As made explicit in the table of controlled and automatic processing, automatic processes are hard to vary. The only changes that may easily apply to them are increasing automation and loss. Here a distinction may be made between loss of a formative in a construction and loss of a construction. The former, as exemplified by the loss of the first component of the discontinuous French negation ne … pas ‘not’ or by the loss of several conjugation desinences in the same language, is the logical endpoint of the reduction process that grammaticalization is. Loss of a construction, as exemplified by loss of the Latin gerundive construction of the debitive type () in French, is an instance of a habit becoming obsolete.
. | nunc | est | bibendum | |
Latin | now | is | drink:DEB:NOM.SG.N | |
now is the time for drinking | (Hor. Od. 1, 37) |
Automated skills are forgotten just like controlled skills unless they are regularly used. In other words, automation in the use by members of the speech community does not protect a grammaticalized unit against loss.

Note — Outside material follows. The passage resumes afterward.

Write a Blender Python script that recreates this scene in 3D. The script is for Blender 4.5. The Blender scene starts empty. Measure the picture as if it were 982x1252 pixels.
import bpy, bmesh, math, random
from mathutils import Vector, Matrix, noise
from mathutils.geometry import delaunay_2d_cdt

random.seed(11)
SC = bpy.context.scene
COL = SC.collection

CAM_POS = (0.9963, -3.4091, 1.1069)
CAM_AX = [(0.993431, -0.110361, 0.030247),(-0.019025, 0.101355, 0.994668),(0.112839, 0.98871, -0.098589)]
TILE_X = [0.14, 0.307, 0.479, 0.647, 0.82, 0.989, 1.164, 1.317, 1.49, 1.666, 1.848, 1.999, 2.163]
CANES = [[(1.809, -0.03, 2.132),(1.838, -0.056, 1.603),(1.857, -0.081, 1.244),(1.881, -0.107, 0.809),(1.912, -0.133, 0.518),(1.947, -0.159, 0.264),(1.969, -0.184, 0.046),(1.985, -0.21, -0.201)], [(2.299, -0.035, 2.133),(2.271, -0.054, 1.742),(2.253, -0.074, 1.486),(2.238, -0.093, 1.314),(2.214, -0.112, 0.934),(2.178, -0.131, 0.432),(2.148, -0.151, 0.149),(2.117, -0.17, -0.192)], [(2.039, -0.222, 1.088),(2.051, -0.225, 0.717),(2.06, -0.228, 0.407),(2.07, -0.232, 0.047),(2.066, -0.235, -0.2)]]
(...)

Alternatively, a certain change may survive the period of a mere fashion and take firm hold in the speech community. Then the feature in question will be transmitted to the next generation. From the point of view of a child learning the language, it constitutes an integral part of the language system. It will then be learnt just like any established feature of the language system and will be automated in correspondence with its degree of obligatoriness (cf. Feilke et al. 2001:6-8, Tomasello 2003, ch. 8.2 and Bybee 2007, ch. 7). Given that the grammaticalized item has by now lost its original emphasis and extravagance, the next generations may proceed in its grammaticalization, which will lead to increasing automation. It is, thus, the adult member of a speech community who first automates the use of a grammaticalized variant; but it is the language-learning child who assigns it a stable place in the language system.
Once the item is strongly grammaticalized, its use is highly automatic. It may be so to an extent that it is no longer accessible to control. This entails that its automaticity can no longer be relaxed. Here we have, indeed, a causal explanation of why grammaticalization is, in general, irreversible.
1 Levelt (1989:22) speaks of “cognitive impenetrability” of low-level processes in speech production.
2 Feilke et al. 2001:11f offer a list of aspects in which primary language acquisition is not analogous to language change. Bybee (2010, ch. 6.6), too, examines similarities and, more importantly, differences between the two.
3 The locus where diffusion starts is the communicative event, where one interlocutor takes up a linguistic feature used by the other one (Schmid 2015, §5.1). Given the difference in memory imprint (Table 3.2), this works more easily for lexical than for grammatical constructions. In the case of the latter, only immediate repetition, as is typical of first-language acquisition, would forestall oblivion.